▸ What you need to do: Repeat, please, only the lines from the top of the data down to the line with "PI = math.pi"; include both of those lines.
---- Source material
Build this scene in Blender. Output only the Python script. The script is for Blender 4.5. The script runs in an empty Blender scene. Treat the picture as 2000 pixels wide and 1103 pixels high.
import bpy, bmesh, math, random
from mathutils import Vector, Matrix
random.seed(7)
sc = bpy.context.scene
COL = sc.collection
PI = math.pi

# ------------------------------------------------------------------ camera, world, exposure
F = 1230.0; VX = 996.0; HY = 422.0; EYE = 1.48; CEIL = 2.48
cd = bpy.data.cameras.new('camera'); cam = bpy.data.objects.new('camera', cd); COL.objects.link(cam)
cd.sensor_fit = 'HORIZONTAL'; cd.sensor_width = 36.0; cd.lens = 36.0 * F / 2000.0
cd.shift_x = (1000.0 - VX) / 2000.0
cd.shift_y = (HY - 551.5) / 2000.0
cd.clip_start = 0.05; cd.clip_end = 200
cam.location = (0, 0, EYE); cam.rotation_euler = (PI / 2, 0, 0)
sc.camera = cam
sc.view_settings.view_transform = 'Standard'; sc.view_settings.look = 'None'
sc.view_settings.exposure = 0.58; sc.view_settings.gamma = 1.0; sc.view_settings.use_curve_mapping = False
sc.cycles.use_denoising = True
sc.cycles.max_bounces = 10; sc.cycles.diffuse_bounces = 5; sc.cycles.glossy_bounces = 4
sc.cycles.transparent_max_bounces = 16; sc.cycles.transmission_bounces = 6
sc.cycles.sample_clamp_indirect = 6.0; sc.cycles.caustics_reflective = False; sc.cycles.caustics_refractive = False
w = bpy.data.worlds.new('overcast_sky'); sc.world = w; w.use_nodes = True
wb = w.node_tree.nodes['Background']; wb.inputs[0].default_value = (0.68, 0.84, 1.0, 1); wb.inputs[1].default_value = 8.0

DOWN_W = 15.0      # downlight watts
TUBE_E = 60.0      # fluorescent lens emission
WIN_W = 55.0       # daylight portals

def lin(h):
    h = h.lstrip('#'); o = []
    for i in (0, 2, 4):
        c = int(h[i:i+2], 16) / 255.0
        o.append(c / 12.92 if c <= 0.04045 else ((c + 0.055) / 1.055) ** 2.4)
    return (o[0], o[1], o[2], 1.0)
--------
▸ Response to the task:
Build this scene in Blender. Output only the Python script. The script is for Blender 4.5. The script runs in an empty Blender scene. Treat the picture as 2000 pixels wide and 1103 pixels high.
import bpy, bmesh, math, random
from mathutils import Vector, Matrix
random.seed(7)
sc = bpy.context.scene
COL = sc.collection
PI = math.pi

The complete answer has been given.